The recent social media imbroglio over H1B visas shows that Indian Americans may not be having such a smooth entrance into MAGA-verse. I won’t do a full recap, just note that Ramaswamy tweeted that we need H1B visas for highly skilled immigrants because Americans are too lazy for demanding high-tech jobs. MAGA-types led by the odious Laura Loomer responded this was all an elitist plan to rob real Americans of jobs and replace them with cheaper foreign-born labor. Elon Musk weighed in, supporting Ramaswamy, and removed Loomer’s verified status on Twitter. In deep MAGA-world it got racist real fast.
For more read these terrific descriptions and analyses from my truly brilliant friends Jen Golbeck (including a guide on how to use this to exploit the ideological fractures of MAGA) and Paul Musgrave. You should really follow both of them!
While I generally support expanded immigration, Ramaswamy’s argument is odious. In particular he writes:
A culture that venerates Cory from “Boy Meets World” or Zach & Slater over Screech in “Saved by the Bell,” or ‘Stefan’ over Steve Urkel in “Family Matters,” will not produce the best engineers.
This trope is not new. Conservatives love to complain about popular culture rotting our minds. They may have gotten way into Gramsci and the cultural hegemony. They love to go on about TV, but they don’t want to properly fund public education and universities or reduce the financial precarity that reduces the resources they have available for parenting.
Ramaswamy, by the way, is not exactly a hard-scrabble immigrant story. His dad was an engineer and patent attorney, his mom was a geriatric psychiatrist. Ramaswamy is a brilliant guy, but he started in the American upper middle class and took off from there. This is part of the interesting dynamic about the rise of Indian Americans. Many of them come from India’s professional classes and thus have an easier shift into comparable positions here. This is not just economic, well-to-do Indian immigrants also bring with them fluency in English. While there are still cultural differences to be navigated (Jhumpa Lahiri, among others, describe this eloquently), being fluent in English makes it far easier to accumulate social capital.
I hate all the “Tiger-Mom” shit and the relentless achievement that comes with it, but for MAGA-types Indian American immigrants and their offspring may appear to jumping the line for the American dream.
Implications for Vance
This is a newsletter about vice presidents, and this conflict has real implications for JD Vance. The nature of political coalitions is that they smooth over their internal contradictions… until they can’t.

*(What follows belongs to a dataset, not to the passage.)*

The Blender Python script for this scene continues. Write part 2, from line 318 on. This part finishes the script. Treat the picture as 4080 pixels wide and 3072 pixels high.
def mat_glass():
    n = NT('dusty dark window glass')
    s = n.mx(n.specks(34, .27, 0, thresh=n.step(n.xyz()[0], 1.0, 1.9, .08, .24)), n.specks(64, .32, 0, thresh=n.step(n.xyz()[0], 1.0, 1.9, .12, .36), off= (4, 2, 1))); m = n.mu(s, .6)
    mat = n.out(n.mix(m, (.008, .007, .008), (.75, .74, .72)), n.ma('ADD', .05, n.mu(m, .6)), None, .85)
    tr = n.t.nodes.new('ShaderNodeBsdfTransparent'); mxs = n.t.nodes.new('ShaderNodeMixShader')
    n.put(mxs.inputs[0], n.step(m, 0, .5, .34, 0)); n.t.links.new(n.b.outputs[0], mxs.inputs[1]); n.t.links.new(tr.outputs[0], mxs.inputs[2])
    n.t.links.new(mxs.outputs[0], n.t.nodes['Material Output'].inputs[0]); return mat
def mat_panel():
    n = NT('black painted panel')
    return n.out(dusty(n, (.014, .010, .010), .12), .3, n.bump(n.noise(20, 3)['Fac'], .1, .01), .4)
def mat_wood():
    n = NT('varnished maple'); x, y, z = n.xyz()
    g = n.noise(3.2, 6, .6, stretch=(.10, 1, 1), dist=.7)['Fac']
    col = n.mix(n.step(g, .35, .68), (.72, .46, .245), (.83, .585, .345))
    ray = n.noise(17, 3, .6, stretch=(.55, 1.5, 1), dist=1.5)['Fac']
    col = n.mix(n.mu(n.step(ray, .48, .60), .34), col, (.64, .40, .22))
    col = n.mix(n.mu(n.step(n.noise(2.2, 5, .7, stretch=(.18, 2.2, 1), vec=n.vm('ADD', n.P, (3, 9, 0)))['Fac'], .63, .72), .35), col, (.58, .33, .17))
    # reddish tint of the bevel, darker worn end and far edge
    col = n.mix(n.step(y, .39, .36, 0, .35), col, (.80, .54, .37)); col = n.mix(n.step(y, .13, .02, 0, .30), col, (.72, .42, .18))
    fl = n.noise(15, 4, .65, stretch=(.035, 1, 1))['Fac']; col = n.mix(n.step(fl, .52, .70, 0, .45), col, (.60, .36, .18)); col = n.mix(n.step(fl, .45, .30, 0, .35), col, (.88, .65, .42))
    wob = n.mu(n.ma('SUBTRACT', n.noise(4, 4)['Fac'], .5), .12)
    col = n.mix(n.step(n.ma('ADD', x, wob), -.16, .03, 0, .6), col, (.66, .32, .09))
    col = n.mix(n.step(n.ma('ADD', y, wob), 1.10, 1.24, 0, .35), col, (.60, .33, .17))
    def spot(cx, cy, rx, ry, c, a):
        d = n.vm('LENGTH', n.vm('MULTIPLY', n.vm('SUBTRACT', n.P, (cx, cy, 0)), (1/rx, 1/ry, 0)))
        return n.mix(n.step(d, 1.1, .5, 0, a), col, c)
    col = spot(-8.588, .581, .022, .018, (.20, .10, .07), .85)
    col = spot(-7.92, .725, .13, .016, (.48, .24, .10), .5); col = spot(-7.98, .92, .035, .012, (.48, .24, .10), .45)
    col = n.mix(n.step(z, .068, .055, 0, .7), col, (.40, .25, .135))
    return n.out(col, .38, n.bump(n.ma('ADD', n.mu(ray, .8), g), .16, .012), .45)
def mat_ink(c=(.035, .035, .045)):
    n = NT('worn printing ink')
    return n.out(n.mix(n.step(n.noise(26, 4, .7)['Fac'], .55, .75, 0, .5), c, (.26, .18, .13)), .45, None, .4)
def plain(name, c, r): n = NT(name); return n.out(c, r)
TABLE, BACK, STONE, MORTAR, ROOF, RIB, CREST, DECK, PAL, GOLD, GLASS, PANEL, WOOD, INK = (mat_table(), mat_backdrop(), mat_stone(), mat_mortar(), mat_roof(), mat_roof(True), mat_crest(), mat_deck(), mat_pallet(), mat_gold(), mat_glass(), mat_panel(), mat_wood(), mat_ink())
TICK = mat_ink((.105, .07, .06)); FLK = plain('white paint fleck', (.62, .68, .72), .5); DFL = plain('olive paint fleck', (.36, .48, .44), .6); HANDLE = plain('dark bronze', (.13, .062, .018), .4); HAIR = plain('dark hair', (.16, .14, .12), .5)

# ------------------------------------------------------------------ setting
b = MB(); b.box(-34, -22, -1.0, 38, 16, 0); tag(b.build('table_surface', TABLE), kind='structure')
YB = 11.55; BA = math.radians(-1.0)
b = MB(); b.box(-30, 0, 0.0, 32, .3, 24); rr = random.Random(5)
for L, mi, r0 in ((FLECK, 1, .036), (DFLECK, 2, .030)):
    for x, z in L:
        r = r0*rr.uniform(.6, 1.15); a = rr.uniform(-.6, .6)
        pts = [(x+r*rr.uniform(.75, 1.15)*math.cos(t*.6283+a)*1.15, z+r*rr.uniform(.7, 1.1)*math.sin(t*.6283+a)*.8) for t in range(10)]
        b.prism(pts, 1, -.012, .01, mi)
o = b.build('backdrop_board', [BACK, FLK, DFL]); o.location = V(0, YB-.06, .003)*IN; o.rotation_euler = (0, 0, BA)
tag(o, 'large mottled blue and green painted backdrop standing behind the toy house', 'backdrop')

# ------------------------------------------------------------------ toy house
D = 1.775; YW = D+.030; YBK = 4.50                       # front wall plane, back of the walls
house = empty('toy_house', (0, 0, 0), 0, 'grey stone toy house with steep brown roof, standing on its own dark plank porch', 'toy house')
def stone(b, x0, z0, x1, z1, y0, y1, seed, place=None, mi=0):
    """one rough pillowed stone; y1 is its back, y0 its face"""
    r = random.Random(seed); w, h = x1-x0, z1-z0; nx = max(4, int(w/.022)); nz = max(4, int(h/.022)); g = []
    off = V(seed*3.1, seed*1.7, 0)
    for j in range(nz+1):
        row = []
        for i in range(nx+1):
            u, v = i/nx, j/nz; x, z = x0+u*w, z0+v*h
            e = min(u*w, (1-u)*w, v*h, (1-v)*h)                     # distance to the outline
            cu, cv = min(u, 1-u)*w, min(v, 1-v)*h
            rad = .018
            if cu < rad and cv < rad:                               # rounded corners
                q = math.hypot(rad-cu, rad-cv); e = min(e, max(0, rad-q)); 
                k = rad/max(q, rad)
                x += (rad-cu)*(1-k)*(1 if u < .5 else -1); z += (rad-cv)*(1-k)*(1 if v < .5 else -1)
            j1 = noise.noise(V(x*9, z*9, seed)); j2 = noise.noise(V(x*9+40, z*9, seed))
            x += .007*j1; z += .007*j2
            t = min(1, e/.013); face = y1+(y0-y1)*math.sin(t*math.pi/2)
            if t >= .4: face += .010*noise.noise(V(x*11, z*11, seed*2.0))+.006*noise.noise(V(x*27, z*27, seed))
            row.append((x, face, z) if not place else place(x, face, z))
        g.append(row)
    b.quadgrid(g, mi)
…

Vance literally personifies these contradictions. He himself is the MAGA-golden boy—rising from the working class with roots in rural America, serving in the military, and making good. But, with his success he joined the world of techbros and their odd worldviews. Ramaswamy and Mush are among the avatars of these ideas. Vance also married an Indian-American. (Vance and his wife were friends with Ramaswamy at Yale Law School.)
Vance also has links to other streams of the MAGA coalition. He was a never-Trumper who ended up throwing in with Trump, not unlike Marco Rubio. Vance has also converted to Catholicism and has links to the devout Catholics committed to advancing their brand of morality in the public sphere and who have spearheaded GOP efforts to remake the judicial branch.
I’m not evaluating these different worldviews (at least not in this post), rather I’m noting that they don’t all sit nicely with one another. The Silicon Valley types, with their fear of stasis will advance their various ideas of optimization which would include high-skilled immigration, new financial mechanisms, and automation. We’ve already seen the MAGA responses to immigration, not sure these two groups will find commonalities. Both groups share an Apocalyptic worldview but have very different responses.
Vance will need to navigate this conflict. He obviously has his eye on 2028, but how best can he protect himself and his future? Trump, revered by all the factions and sub-factions, may be able to play both sides. Vance does not have the same reservoir of trust. When Trump tacks towards Silicon Valley and finance, will MAGA accuse Vance of being a closet globalist exercising undue influence? (Sadly, this criticism will also include racist misogyny directed towards his wife, Usha.) When crypto crashes and it potentially cascades into a broader economic crisis, will Vance be among those blamed?
The obvious strategy for Vance is to publicly tack towards MAGA, while privately reassuring Silicon Valley. This could have worked in the past. But now, the lords of tech and finance are public facing and enjoy being the main characters on X. Just look at the Visa imbroglio—here are billionaires Ramaswamy and Musk arguing with people on social media. Hell, Musk spent unbelievable sums of money to purchase a social media platform just so he could always be a main character. So that strategy may not work.
Finally, Vance is dependent on Trump. What Trump does, Vance must defend and advance. That’s the gig. If Trump is in thrall to the billionaires and tacks towards them, Vance must try to spin it in MAGA-friendly ways. But he may not have the skill for that legerdemain. If Trump tacks towards MAGA, Vance will have to prepare himself for the fallout from his old friends. Being VP under any circumstance is tough. But under Trump 2, it will be near impossible.